Acuity Brands, Inc., which provides lighting solutions to commercial, industrial and residential customers, today announced fiscal 2013 first quarter net sales were $481.1 million, an increase of $6.8 million, or 1.4%, compared with the same year-ago period. Excluding special charges and related temporary expenses in both periods, fiscal 2013 first quarter adjusted net income was $29.6 million compared with adjusted net income of $31.6 million for the prior-year period.
Vernon J. Nagel, chairman, president and chief executive officer of Acuity Brands, said, “Our first quarter results reflect what we believe was a lull in demand in the nonresidential construction market as well as temporary inefficiencies and costs associated with the closure of our Cochran, Georgia production facility.”
Nagel pointed out that the company had previously warned that end-user demand could be “inconsistent and tepid”, particularly during the first part of the year due to the weak pace of economic recovery in the United States and overseas.

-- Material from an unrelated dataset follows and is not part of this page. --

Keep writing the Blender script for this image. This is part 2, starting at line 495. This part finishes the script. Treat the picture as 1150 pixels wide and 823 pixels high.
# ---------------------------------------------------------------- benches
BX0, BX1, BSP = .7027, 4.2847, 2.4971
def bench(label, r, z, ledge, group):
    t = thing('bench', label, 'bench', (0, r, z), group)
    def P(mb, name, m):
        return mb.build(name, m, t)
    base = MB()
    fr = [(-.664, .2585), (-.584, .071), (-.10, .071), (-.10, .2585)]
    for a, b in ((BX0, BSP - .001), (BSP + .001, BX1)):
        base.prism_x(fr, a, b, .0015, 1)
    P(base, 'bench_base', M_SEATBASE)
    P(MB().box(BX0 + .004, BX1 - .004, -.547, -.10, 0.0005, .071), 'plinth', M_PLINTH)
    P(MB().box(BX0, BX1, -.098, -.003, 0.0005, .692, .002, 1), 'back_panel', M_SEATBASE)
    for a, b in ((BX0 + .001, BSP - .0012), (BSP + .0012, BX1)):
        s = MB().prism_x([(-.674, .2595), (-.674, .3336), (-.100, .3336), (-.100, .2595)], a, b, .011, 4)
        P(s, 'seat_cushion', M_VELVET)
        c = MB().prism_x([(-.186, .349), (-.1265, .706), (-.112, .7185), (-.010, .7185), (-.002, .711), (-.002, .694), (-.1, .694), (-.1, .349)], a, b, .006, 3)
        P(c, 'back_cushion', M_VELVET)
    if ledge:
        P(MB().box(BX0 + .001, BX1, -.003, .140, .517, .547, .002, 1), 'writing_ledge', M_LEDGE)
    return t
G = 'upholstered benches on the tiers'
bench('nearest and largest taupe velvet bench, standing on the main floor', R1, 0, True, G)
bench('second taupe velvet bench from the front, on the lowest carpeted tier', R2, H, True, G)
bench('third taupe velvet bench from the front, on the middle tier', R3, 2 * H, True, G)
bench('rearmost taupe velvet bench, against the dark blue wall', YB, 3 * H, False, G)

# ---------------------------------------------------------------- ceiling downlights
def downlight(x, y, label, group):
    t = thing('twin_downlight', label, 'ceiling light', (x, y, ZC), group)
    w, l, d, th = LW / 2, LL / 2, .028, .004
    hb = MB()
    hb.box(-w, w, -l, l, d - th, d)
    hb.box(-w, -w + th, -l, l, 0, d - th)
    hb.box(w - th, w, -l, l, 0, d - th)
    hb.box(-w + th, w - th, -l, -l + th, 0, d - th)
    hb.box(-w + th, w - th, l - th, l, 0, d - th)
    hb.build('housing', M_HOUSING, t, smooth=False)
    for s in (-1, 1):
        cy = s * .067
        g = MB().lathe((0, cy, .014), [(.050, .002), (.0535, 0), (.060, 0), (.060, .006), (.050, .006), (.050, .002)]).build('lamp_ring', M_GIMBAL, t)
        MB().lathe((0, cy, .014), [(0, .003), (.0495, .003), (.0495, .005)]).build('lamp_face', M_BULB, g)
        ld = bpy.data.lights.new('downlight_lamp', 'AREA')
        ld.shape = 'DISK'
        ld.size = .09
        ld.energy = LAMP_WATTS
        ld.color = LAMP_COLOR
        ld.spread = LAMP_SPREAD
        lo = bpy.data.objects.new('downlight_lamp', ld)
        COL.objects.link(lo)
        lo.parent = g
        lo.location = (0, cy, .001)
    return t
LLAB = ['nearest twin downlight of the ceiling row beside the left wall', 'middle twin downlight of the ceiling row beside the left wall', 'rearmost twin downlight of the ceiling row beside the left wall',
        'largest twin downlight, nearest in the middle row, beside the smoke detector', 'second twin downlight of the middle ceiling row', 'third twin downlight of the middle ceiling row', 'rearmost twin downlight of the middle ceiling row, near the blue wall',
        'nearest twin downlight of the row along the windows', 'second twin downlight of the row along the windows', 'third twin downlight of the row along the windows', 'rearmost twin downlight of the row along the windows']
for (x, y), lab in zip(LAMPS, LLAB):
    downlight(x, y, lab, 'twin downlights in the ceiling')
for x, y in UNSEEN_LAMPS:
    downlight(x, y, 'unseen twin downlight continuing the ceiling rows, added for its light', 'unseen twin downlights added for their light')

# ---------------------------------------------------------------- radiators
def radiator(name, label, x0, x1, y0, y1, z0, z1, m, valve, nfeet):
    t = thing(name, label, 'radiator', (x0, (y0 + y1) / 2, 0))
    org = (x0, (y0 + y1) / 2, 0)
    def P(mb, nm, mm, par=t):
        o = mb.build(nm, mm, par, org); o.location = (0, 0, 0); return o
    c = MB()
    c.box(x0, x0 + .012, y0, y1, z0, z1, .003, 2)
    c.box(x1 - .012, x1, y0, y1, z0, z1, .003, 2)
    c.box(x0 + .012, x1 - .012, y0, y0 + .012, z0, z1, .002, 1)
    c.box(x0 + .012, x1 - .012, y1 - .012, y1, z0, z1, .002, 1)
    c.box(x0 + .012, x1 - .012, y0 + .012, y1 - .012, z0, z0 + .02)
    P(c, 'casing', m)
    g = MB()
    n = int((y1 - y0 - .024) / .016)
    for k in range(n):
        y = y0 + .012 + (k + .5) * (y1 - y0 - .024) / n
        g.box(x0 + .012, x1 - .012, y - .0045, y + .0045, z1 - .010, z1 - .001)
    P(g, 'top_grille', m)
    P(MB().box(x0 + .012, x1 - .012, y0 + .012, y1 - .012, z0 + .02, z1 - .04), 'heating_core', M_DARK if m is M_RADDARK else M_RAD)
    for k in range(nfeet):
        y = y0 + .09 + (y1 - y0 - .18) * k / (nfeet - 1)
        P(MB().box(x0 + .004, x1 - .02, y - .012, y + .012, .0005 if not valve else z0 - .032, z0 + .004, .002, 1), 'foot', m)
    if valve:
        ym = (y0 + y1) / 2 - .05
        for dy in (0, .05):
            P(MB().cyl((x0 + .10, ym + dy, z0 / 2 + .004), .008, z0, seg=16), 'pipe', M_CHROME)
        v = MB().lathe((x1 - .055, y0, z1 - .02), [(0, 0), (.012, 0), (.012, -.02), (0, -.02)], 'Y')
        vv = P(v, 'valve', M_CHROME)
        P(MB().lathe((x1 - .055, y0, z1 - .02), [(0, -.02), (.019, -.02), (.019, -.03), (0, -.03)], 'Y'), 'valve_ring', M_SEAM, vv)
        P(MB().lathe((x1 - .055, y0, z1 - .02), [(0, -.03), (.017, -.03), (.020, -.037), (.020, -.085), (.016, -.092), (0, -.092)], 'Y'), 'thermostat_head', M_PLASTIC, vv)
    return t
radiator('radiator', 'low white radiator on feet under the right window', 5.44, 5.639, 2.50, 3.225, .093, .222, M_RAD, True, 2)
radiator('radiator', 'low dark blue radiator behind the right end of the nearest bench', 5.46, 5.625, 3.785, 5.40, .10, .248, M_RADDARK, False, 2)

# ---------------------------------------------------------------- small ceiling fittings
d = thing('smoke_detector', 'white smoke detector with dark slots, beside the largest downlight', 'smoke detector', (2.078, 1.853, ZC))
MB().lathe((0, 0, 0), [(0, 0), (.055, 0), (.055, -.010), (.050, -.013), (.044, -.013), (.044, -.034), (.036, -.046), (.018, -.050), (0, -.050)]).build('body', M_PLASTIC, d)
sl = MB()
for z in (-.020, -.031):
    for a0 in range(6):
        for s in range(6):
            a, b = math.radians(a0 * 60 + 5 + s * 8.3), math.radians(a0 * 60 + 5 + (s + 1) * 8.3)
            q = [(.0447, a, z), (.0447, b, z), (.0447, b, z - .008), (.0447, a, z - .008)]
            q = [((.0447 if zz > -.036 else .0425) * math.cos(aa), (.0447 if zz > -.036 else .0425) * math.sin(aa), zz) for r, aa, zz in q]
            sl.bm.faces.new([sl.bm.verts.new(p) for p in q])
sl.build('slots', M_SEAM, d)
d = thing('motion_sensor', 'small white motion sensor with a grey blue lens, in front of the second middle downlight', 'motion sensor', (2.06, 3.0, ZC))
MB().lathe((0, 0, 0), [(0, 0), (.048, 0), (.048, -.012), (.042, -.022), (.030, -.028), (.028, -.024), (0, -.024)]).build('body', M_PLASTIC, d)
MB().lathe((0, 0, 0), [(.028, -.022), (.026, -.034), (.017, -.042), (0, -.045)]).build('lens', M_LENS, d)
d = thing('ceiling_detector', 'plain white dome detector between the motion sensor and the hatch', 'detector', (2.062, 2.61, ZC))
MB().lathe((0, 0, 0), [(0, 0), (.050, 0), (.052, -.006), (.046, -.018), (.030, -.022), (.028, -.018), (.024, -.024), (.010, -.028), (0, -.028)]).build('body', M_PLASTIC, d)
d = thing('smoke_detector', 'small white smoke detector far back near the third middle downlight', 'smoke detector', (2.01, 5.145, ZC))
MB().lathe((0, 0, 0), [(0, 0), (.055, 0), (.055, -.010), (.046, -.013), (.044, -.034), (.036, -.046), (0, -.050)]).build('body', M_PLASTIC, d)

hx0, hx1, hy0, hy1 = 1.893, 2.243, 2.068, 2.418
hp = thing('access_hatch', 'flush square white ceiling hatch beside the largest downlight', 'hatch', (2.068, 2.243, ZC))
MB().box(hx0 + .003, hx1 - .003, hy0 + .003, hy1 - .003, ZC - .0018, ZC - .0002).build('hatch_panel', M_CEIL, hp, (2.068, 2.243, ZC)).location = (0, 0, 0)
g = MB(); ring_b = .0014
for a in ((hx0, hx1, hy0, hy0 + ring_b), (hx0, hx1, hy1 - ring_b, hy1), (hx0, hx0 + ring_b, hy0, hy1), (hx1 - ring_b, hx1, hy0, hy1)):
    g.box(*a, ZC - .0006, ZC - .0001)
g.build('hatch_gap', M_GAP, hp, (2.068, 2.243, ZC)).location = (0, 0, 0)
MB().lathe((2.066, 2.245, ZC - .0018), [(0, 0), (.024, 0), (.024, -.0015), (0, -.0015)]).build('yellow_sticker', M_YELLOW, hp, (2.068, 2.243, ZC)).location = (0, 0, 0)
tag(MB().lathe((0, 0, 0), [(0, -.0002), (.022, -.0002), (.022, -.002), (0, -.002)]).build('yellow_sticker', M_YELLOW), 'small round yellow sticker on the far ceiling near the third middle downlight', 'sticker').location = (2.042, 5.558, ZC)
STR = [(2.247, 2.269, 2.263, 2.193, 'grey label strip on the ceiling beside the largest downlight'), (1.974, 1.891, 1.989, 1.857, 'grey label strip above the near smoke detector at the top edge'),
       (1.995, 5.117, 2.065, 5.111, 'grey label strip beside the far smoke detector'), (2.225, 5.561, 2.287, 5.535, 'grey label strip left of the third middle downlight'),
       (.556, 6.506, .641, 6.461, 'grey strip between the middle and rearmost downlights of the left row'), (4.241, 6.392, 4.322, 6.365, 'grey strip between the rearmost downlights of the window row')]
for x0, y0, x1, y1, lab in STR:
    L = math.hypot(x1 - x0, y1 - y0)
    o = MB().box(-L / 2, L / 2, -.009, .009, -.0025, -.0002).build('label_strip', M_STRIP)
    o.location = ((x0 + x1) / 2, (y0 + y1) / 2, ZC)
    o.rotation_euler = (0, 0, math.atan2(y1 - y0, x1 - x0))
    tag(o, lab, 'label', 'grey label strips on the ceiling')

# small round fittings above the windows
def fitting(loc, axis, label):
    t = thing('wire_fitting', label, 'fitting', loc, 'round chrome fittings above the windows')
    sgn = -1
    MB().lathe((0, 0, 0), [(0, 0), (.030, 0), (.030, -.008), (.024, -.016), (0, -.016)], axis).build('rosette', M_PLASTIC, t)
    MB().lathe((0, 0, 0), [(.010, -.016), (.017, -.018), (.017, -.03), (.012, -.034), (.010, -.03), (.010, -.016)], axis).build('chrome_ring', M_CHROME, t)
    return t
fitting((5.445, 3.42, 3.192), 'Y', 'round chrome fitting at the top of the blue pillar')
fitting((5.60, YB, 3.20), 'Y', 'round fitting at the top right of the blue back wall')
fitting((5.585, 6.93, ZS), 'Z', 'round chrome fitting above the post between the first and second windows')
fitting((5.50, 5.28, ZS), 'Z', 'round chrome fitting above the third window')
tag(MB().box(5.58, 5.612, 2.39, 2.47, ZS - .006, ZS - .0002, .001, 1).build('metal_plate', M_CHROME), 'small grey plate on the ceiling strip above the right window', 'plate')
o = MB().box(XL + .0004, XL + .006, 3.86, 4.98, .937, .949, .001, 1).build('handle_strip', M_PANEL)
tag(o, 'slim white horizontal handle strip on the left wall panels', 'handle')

“Although shipment volume increased modestly in the first quarter as compared with the year-ago period, it appeared certain customers took a ‘wait and see’ approach surrounding the uncertainties of the outcomes of the U.S. elections and the resolution of the pending ‘fiscal cliff’ resulting in weak demand. In spite of these market conditions,” he said.
“Excluding the costs and inefficiencies associated with the ongoing closure process of our Cochran facility, adjusted operating profit margins remained solid at 11.2 percent. While we currently see favorable trends in our daily order rate, we still expect demand to be volatile in our second quarter, as businesses and consumers adjust their spending plans to take into account the uncertainties associated with U.S. fiscal policy and global economic concerns. We currently believe this will be followed by more stable demand in the second half of our fiscal 2013,” Nagel continued.
Operating profit for the first quarter of fiscal 2013 was $48.2 million, or 10.0% of net sales, compared with $50.6 million, or 10.7% of net sales, for the prior-year period.
Acuity also announced yesterday that it had acquired the assets of Adura Technologies, a developer of wireless controls and energy management solutions. Terms of the acquisition were not disclosed.
Founded in 2005, San Francisco-based Adura has led the development of radio frequency (RF) mesh networking technology that allows individual light fixtures to communicate in a wireless mesh network with switches, sensors and system management software.
Adura systems are currently installed in 7 million square feet of commercial space, including 4 million square feet of covered parking facilities.